● **What is required**
All of the data that follows should be retyped exactly, please, except the pictures.

● **Provided data**
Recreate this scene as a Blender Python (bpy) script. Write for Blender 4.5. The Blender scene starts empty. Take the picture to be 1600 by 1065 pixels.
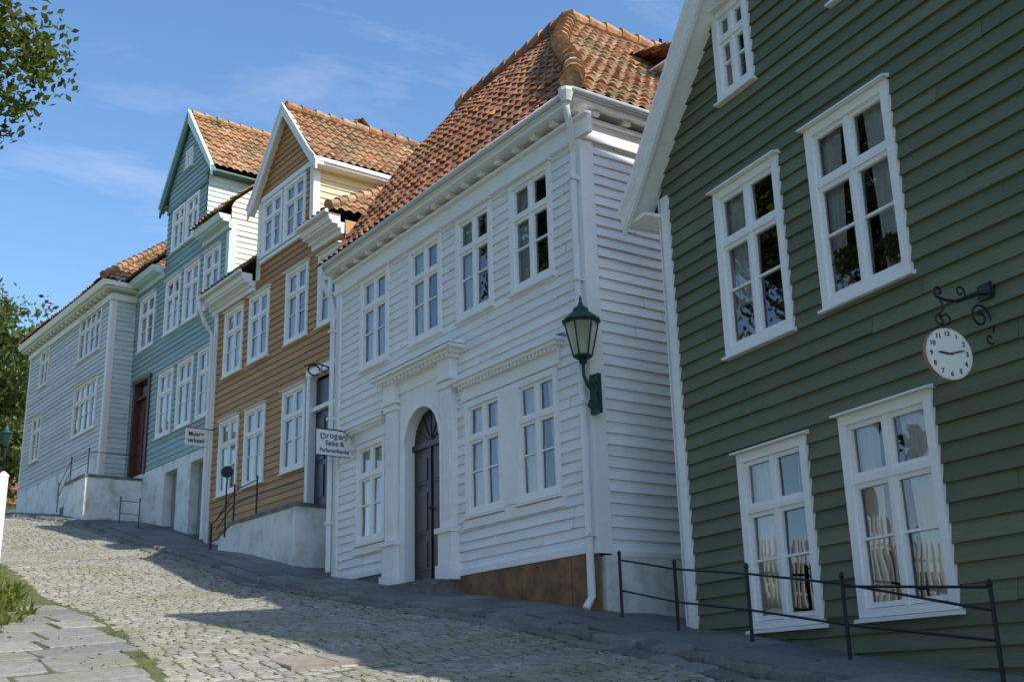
import bpy, math, random, numpy as np
from mathutils import Vector, Matrix
random.seed(7); rng=np.random.default_rng(7)
scene=bpy.context.scene
COL=bpy.context.collection
# ------------------------------------------------------------ materials
def newmat(name):
    m=bpy.data.materials.new(name); m.use_nodes=True; nt=m.node_tree
    b=nt.nodes['Principled BSDF']; return m,nt,b
def N(nt,t,**k):
    n=nt.nodes.new(t)
    for a,v in k.items():
        if a=='i':
            for kk,vv in v.items(): n.inputs[kk].default_value=vv
        else: setattr(n,a,v)
    return n
def L(nt,a,b): nt.links.new(a,b)
def c4(c,k=1.0): return (c[0]*k,c[1]*k,c[2]*k,1)
def ramp(nt,fac,pts):
    r=N(nt,'ShaderNodeValToRGB'); e=r.color_ramp.elements
    e[0].position=pts[0][0]; e[0].color=pts[0][1]; e[1].position=pts[1][0]; e[1].color=pts[1][1]
    for p,c in pts[2:]:
        x=e.new(p); x.color=c
    if fac is not None: L(nt,fac,r.inputs[0])
    return r
def mix(nt,fac,a,b,mode='MIX'):
    m=N(nt,'ShaderNodeMix',data_type='RGBA',blend_type=mode)
    for s,v in ((0,fac),(6,a),(7,b)):
        if hasattr(v,'is_linked') or hasattr(v,'links'): L(nt,v,m.inputs[s])
        else: m.inputs[s].default_value=v
    return m.outputs[2]
def paint(name,col,board=0.14,dirt=(.25,.23,.19),dirtamt=.35,var=.12,rough=.55,peel=None):
    m,nt,b=newmat(name)
    tc=N(nt,'ShaderNodeTexCoord')
    mp=N(nt,'ShaderNodeMapping',i={'Scale':(1.2,1.2,22)}); L(nt,tc.outputs['Object'],mp.inputs[0])
    n1=N(nt,'ShaderNodeTexNoise',i={'Scale':2.0,'Detail':6,'Roughness':.65}); L(nt,mp.outputs[0],n1.inputs[0])
    n2=N(nt,'ShaderNodeTexNoise',i={'Scale':1.1,'Detail':5,'Roughness':.6}); L(nt,tc.outputs['Object'],n2.inputs[0])
    geo=N(nt,'ShaderNodeNewGeometry')
    base=mix(nt,geo.outputs['Random Per Island'],c4(col,1-var),c4(col,1+var*.5))
    r1=ramp(nt,n1.outputs[0],[(.42,(0,0,0,1)),(.72,(1,1,1,1))])
    s=N(nt,'ShaderNodeMath',operation='MULTIPLY',i={1:dirtamt}); L(nt,r1.outputs[0],s.inputs[0])
    c=mix(nt,s.outputs[0],base,c4([col[i]*.55+dirt[i]*.25 for i in range(3)]))
    r2=ramp(nt,n2.outputs[0],[(.45,(0,0,0,1)),(.8,(1,1,1,1))])
    s2=N(nt,'ShaderNodeMath',operation='MULTIPLY',i={1:dirtamt*.7}); L(nt,r2.outputs[0],s2.inputs[0])
    c=mix(nt,s2.outputs[0],c,c4([col[i]*.6+dirt[i]*.2 for i in range(3)]))
    n4=N(nt,'ShaderNodeTexNoise',i={'Scale':13,'Detail':3,'Roughness':.5}); mp4=N(nt,'ShaderNodeMapping',i={'Scale':(.6,.6,1.2)}); L(nt,tc.outputs['Object'],mp4.inputs[0]); L(nt,mp4.outputs[0],n4.inputs[0])
    r4=ramp(nt,n4.outputs[0],[(.68,(0,0,0,1)),(.75,(1,1,1,1))]); s4=N(nt,'ShaderNodeMath',operation='MULTIPLY',i={1:dirtamt}); L(nt,r4.outputs[0],s4.inputs[0])
    c=mix(nt,s4.outputs[0],c,c4([col[i]*.45+dirt[i]*.1 for i in range(3)]))
    if peel:
        n3=N(nt,'ShaderNodeTexNoise',i={'Scale':9,'Detail':8,'Roughness':.75}); 
        mp3=N(nt,'ShaderNodeMapping',i={'Scale':(.5,.5,2.5)}); L(nt,tc.outputs['Object'],mp3.inputs[0]); L(nt,mp3.outputs[0],n3.inputs[0])
        r3=ramp(nt,n3.outputs[0],[(.60,(0,0,0,1)),(.63,(1,1,1,1))]); c=mix(nt,r3.outputs[0],c,c4(peel))
    L(nt,c,b.inputs['Base Color']); b.inputs['Roughness'].default_value=rough
    bp=N(nt,'ShaderNodeBump',i={'Strength':.3,'Distance':.01}); L(nt,n1.outputs[0],bp.inputs['Height']); L(nt,bp.outputs[0],b.inputs['Normal'])
    return m
def plain(name,col,rough=.6,metal=0,noise=.15,scale=6,bump=.15):
    m,nt,b=newmat(name); tc=N(nt,'ShaderNodeTexCoord')
    n=N(nt,'ShaderNodeTexNoise',i={'Scale':scale,'Detail':6,'Roughness':.65}); L(nt,tc.outputs['Object'],n.inputs[0])
    c=mix(nt,n.outputs[0],c4(col,1-noise*1.5),c4(col,1+noise)); L(nt,c,b.inputs['Base Color'])
    b.inputs['Roughness'].default_value=rough; b.inputs['Metallic'].default_value=metal
    bp=N(nt,'ShaderNodeBump',i={'Strength':bump,'Distance':.01}); L(nt,n.outputs[0],bp.inputs['Height']); L(nt,bp.outputs[0],b.inputs['Normal'])
    return m
def blotch(name,cols,scale=3,rough=.85,bump=.4,sc2=25):
    m,nt,b=newmat(name); tc=N(nt,'ShaderNodeTexCoord')
    n=N(nt,'ShaderNodeTexNoise',i={'Scale':scale,'Detail':9,'Roughness':.7}); L(nt,tc.outputs['Object'],n.inputs[0])
    k=len(cols); r=ramp(nt,n.outputs[0],[(.3+.4*i/(k-1),c4(c)) for i,c in enumerate(cols)])
    L(nt,r.outputs[0],b.inputs['Base Color']); b.inputs['Roughness'].default_value=rough
    n2=N(nt,'ShaderNodeTexNoise',i={'Scale':sc2,'Detail':5}); L(nt,tc.outputs['Object'],n2.inputs[0])
    bp=N(nt,'ShaderNodeBump',i={'Strength':bump,'Distance':.02}); L(nt,n2.outputs[0],bp.inputs['Height']); L(nt,bp.outputs[0],b.inputs['Normal'])
    return m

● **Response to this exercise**
Recreate this scene as a Blender Python (bpy) script. Write for Blender 4.5. The Blender scene starts empty. Take the picture to be 1600 by 1065 pixels.
import bpy, math, random, numpy as np
from mathutils import Vector, Matrix
random.seed(7); rng=np.random.default_rng(7)
scene=bpy.context.scene
COL=bpy.context.collection
# ------------------------------------------------------------ materials
def newmat(name):
    m=bpy.data.materials.new(name); m.use_nodes=True; nt=m.node_tree
    b=nt.nodes['Principled BSDF']; return m,nt,b
def N(nt,t,**k):
    n=nt.nodes.new(t)
    for a,v in k.items():
        if a=='i':
            for kk,vv in v.items(): n.inputs[kk].default_value=vv
        else: setattr(n,a,v)
    return n
def L(nt,a,b): nt.links.new(a,b)
def c4(c,k=1.0): return (c[0]*k,c[1]*k,c[2]*k,1)
def ramp(nt,fac,pts):
    r=N(nt,'ShaderNodeValToRGB'); e=r.color_ramp.elements
    e[0].position=pts[0][0]; e[0].color=pts[0][1]; e[1].position=pts[1][0]; e[1].color=pts[1][1]
    for p,c in pts[2:]:
        x=e.new(p); x.color=c
    if fac is not None: L(nt,fac,r.inputs[0])
    return r
def mix(nt,fac,a,b,mode='MIX'):
    m=N(nt,'ShaderNodeMix',data_type='RGBA',blend_type=mode)
    for s,v in ((0,fac),(6,a),(7,b)):
        if hasattr(v,'is_linked') or hasattr(v,'links'): L(nt,v,m.inputs[s])
        else: m.inputs[s].default_value=v
    return m.outputs[2]
def paint(name,col,board=0.14,dirt=(.25,.23,.19),dirtamt=.35,var=.12,rough=.55,peel=None):
    m,nt,b=newmat(name)
    tc=N(nt,'ShaderNodeTexCoord')
    mp=N(nt,'ShaderNodeMapping',i={'Scale':(1.2,1.2,22)}); L(nt,tc.outputs['Object'],mp.inputs[0])
    n1=N(nt,'ShaderNodeTexNoise',i={'Scale':2.0,'Detail':6,'Roughness':.65}); L(nt,mp.outputs[0],n1.inputs[0])
    n2=N(nt,'ShaderNodeTexNoise',i={'Scale':1.1,'Detail':5,'Roughness':.6}); L(nt,tc.outputs['Object'],n2.inputs[0])
    geo=N(nt,'ShaderNodeNewGeometry')
    base=mix(nt,geo.outputs['Random Per Island'],c4(col,1-var),c4(col,1+var*.5))
    r1=ramp(nt,n1.outputs[0],[(.42,(0,0,0,1)),(.72,(1,1,1,1))])
    s=N(nt,'ShaderNodeMath',operation='MULTIPLY',i={1:dirtamt}); L(nt,r1.outputs[0],s.inputs[0])
    c=mix(nt,s.outputs[0],base,c4([col[i]*.55+dirt[i]*.25 for i in range(3)]))
    r2=ramp(nt,n2.outputs[0],[(.45,(0,0,0,1)),(.8,(1,1,1,1))])
    s2=N(nt,'ShaderNodeMath',operation='MULTIPLY',i={1:dirtamt*.7}); L(nt,r2.outputs[0],s2.inputs[0])
    c=mix(nt,s2.outputs[0],c,c4([col[i]*.6+dirt[i]*.2 for i in range(3)]))
    n4=N(nt,'ShaderNodeTexNoise',i={'Scale':13,'Detail':3,'Roughness':.5}); mp4=N(nt,'ShaderNodeMapping',i={'Scale':(.6,.6,1.2)}); L(nt,tc.outputs['Object'],mp4.inputs[0]); L(nt,mp4.outputs[0],n4.inputs[0])
    r4=ramp(nt,n4.outputs[0],[(.68,(0,0,0,1)),(.75,(1,1,1,1))]); s4=N(nt,'ShaderNodeMath',operation='MULTIPLY',i={1:dirtamt}); L(nt,r4.outputs[0],s4.inputs[0])
    c=mix(nt,s4.outputs[0],c,c4([col[i]*.45+dirt[i]*.1 for i in range(3)]))
    if peel:
        n3=N(nt,'ShaderNodeTexNoise',i={'Scale':9,'Detail':8,'Roughness':.75}); 
        mp3=N(nt,'ShaderNodeMapping',i={'Scale':(.5,.5,2.5)}); L(nt,tc.outputs['Object'],mp3.inputs[0]); L(nt,mp3.outputs[0],n3.inputs[0])
        r3=ramp(nt,n3.outputs[0],[(.60,(0,0,0,1)),(.63,(1,1,1,1))]); c=mix(nt,r3.outputs[0],c,c4(peel))
    L(nt,c,b.inputs['Base Color']); b.inputs['Roughness'].default_value=rough
    bp=N(nt,'ShaderNodeBump',i={'Strength':.3,'Distance':.01}); L(nt,n1.outputs[0],bp.inputs['Height']); L(nt,bp.outputs[0],b.inputs['Normal'])
    return m
def plain(name,col,rough=.6,metal=0,noise=.15,scale=6,bump=.15):
    m,nt,b=newmat(name); tc=N(nt,'ShaderNodeTexCoord')
    n=N(nt,'ShaderNodeTexNoise',i={'Scale':scale,'Detail':6,'Roughness':.65}); L(nt,tc.outputs['Object'],n.inputs[0])
    c=mix(nt,n.outputs[0],c4(col,1-noise*1.5),c4(col,1+noise)); L(nt,c,b.inputs['Base Color'])
    b.inputs['Roughness'].default_value=rough; b.inputs['Metallic'].default_value=metal
    bp=N(nt,'ShaderNodeBump',i={'Strength':bump,'Distance':.01}); L(nt,n.outputs[0],bp.inputs['Height']); L(nt,bp.outputs[0],b.inputs['Normal'])
    return m
def blotch(name,cols,scale=3,rough=.85,bump=.4,sc2=25):
    m,nt,b=newmat(name); tc=N(nt,'ShaderNodeTexCoord')
    n=N(nt,'ShaderNodeTexNoise',i={'Scale':scale,'Detail':9,'Roughness':.7}); L(nt,tc.outputs['Object'],n.inputs[0])
    k=len(cols); r=ramp(nt,n.outputs[0],[(.3+.4*i/(k-1),c4(c)) for i,c in enumerate(cols)])
    L(nt,r.outputs[0],b.inputs['Base Color']); b.inputs['Roughness'].default_value=rough
    n2=N(nt,'ShaderNodeTexNoise',i={'Scale':sc2,'Detail':5}); L(nt,tc.outputs['Object'],n2.inputs[0])
    bp=N(nt,'ShaderNodeBump',i={'Strength':bump,'Distance':.02}); L(nt,n2.outputs[0],bp.inputs['Height']); L(nt,bp.outputs[0],b.inputs['Normal'])
    return m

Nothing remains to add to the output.